“Lords of Chaos”: a história mais alucinante do “metal”
O grande problema que sempre se pôs em torno dos Mayhem, a banda norueguesa do final dos anos 80 que colocou o “black metal” no mapa (ou pelo menos uma versão muito mais sinistra daquilo que pioneiros como o Venom havia feito alguns anos antes), é que a sua história é tão alucinada e mirabolante que a sua música ficou sempre em segundo plano. Autores não só de “Freezing Moon”, hoje considerado um clássico do subgénero (tal como o seu álbum de estreia, “De Mysteriis Dom Sathanas”, de 1994), três bons anos antes dos sinistros Cannibal Corpse eles cometeram algo como “Chainsaw Gutsfuck” – contendo gloriosos versos como “Maggots crawling in her cunt /I just love to lick that shit).
Neste sentido, a divertida e violenta recriação de Jonas Akerlund, que antes de se tornar um diretor de videoclipes de renome internacional foi baterista de um dos pilares da cena “black metal”, os suecos dos Bathory, não ajuda muito. A música importa menos em “Lords of Chaos”: o que se pretendeu foi contatar a história de um empreendedor nato que cria um movimento sensacional que perde completamente as estribeiras.

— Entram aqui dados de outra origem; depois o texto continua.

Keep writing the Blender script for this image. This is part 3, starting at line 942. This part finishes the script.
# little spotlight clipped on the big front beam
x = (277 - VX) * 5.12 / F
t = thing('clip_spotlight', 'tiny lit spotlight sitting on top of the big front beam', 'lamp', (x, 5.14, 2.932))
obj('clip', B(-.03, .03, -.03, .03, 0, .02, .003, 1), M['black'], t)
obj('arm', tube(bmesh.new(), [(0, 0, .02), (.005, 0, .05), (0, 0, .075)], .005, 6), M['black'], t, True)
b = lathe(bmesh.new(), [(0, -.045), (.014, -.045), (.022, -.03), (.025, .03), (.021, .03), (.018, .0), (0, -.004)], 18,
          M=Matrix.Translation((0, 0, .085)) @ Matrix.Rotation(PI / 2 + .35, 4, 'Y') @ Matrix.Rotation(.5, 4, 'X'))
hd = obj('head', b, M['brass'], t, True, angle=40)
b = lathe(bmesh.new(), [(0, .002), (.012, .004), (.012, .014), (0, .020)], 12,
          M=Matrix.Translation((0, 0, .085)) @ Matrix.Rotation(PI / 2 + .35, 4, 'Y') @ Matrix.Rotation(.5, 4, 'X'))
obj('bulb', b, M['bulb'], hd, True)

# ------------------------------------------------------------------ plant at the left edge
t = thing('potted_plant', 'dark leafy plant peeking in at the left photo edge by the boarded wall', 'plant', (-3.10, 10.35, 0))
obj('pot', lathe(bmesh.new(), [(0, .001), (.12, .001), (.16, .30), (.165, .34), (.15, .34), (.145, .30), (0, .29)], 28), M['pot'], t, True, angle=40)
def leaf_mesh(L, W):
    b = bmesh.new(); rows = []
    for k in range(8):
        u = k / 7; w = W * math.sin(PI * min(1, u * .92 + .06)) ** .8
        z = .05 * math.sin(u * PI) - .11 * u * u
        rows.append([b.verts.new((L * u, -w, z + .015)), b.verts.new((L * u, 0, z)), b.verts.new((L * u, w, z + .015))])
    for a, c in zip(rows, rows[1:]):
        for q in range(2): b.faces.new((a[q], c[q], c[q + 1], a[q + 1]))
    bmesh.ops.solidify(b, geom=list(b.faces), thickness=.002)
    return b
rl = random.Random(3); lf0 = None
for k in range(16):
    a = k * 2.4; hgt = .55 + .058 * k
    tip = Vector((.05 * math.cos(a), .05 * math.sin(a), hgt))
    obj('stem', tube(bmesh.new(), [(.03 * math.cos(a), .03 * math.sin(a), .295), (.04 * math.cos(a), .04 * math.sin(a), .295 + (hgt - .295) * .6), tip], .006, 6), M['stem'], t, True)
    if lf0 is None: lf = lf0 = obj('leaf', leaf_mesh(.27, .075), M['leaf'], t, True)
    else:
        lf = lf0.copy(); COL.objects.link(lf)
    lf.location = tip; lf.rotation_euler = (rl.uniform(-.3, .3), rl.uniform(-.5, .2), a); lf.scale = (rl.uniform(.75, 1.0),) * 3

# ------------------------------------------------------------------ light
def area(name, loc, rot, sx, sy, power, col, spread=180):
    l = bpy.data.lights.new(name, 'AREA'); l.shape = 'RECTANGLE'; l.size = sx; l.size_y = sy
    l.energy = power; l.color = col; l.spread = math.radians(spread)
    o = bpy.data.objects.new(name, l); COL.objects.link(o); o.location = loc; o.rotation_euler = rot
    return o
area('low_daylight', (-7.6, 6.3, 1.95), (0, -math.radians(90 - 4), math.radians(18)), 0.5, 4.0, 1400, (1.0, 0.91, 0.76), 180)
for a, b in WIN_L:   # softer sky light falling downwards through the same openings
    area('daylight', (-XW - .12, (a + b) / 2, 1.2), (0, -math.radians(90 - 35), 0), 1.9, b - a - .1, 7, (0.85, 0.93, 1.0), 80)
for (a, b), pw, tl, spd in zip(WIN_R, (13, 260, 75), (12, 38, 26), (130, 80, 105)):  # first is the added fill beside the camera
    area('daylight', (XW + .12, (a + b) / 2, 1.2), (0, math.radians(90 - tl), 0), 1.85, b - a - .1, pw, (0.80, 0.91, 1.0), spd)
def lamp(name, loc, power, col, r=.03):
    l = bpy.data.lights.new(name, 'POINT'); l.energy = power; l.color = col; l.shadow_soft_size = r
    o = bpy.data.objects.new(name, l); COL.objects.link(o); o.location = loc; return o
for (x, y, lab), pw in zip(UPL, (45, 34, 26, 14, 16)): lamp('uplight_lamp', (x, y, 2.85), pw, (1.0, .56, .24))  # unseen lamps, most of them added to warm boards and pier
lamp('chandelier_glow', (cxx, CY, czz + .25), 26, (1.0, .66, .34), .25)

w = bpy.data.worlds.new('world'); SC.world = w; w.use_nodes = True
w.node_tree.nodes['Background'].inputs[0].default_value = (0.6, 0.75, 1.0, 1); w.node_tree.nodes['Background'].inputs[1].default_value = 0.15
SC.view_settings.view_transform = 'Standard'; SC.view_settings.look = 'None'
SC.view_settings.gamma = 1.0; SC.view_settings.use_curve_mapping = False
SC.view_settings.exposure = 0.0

O enfoque levemente humorístico (feito para atenuar a trágica realidade) não quer dizer que não ilumine alguns aspetos, como a vida de Euronymous (nome verdadeiro Øystein Aarseth), o guitarrista assassinado dos Mayhem e o grande génio do “marketing” da coisa toda. Ou, pelo menos, até que ele próprio começasse a ficar assustado com as dimensões dos atos que “inspirava” – que vão desde o infame movimento de queima de igrejas que assolou a Noruega entre 1992 e 1996, até um homicídio gratuito de um homossexual num parque cometido por Faust, baterista de outro ícone da época mas com carreira mais longa, o Emperor).
Todo mundo sabe os factos notórios: a forma como Euronymous infamemente fotografou os miolos do depressivo e suicida Dead, o primeiro vocalista do grupo, e usou na capa de um álbum, o seu assassinato pelo baixista do grupo e primeiro contratado da loja/selo do guitarrista, Varg Vikernes (que cumpriu 15 anos de pena pelo homicídio, ao mesmo tempo que se tornava um supremacista branco fanático) e outros factos lendários – como os dos membros da banda supostamente usarem pedaços do crânio de Dead pendurados ao pescoço.
Akerlund até considerava Euronymous melhor “marketeiro” do que músico, descrevendo-o como um verdadeiro empreendedor que, com apenas 25 anos, já tinha fundado uma banda, uma loja de discos e uma gravadora. Na procura de humanizar essas figuras, o cineasta mete-o a cortar o cabelo mais para o final, enquanto apaixonava-se e tentava se livrar por contrato do sinistro Vikernes. Quanto a esse, fica o verdadeiro posto de bobo da corte, quando tenta arranjar um escândalo e aparecer na imprensa e é ridicularizado pelo jornalista convidado para entrevistar: “estou a ver que é pagão, satânico e também nazi. É um vasto leque de crenças!” Mas seu nível de loucura não devia ser subestimado: nada mais perigoso que um idiota que leva como profissão de fé a invenção de um imaginário. E caberia a Euronymous pagar a fatura.